__Instruction__: Set down exactly the lines of the listing below, please, beginning with the first and ending with the line that holds "from mathutils import".

__Stored data__:
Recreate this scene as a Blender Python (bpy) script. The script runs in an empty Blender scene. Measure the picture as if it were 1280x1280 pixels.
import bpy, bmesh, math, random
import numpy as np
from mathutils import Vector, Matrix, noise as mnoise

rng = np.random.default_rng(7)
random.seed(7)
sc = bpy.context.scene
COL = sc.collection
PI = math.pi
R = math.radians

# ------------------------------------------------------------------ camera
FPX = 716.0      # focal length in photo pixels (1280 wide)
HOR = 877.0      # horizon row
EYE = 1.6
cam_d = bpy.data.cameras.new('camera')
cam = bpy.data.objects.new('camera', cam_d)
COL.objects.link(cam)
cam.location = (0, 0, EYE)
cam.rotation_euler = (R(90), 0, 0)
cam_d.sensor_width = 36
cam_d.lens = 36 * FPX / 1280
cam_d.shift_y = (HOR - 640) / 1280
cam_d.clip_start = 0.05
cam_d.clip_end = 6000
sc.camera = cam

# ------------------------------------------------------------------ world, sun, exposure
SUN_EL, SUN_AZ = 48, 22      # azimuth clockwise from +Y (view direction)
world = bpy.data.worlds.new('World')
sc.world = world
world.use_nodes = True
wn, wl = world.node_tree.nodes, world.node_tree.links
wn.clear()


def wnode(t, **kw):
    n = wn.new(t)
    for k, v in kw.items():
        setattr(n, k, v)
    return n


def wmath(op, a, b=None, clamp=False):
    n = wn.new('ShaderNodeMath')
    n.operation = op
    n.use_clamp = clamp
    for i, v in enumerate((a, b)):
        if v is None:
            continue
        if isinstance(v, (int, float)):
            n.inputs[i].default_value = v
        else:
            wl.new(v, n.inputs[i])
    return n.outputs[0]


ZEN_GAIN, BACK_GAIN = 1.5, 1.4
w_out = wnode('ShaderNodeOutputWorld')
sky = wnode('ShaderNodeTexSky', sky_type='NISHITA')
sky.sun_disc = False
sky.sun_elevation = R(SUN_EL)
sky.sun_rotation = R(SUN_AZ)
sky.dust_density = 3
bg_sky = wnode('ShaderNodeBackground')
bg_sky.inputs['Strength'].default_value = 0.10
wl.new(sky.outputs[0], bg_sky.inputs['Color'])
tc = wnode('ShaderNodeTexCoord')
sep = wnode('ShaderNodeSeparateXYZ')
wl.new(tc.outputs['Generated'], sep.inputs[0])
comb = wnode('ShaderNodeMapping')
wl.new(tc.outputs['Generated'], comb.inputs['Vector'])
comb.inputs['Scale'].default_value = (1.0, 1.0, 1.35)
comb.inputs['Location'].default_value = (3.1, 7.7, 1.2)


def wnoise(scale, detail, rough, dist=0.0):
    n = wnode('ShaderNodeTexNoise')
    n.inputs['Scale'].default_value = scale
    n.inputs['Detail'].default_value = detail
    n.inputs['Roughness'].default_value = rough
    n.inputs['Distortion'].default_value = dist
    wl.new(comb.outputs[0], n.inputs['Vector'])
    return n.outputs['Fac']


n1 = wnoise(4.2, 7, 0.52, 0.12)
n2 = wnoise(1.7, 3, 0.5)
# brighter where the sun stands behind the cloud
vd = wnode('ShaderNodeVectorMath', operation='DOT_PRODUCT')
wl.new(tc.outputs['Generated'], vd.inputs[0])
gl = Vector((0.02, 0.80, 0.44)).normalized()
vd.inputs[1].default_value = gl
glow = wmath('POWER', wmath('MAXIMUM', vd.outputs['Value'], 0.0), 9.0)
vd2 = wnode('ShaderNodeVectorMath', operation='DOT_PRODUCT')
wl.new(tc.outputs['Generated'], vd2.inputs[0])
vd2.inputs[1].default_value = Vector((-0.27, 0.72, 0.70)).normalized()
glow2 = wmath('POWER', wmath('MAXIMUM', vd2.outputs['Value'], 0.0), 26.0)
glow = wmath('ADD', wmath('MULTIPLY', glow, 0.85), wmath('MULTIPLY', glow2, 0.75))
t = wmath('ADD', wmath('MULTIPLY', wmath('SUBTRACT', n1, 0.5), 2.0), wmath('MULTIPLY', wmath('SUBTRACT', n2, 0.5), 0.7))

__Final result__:
Recreate this scene as a Blender Python (bpy) script. The script runs in an empty Blender scene. Measure the picture as if it were 1280x1280 pixels.
import bpy, bmesh, math, random
import numpy as np
from mathutils import Vector, Matrix, noise as mnoise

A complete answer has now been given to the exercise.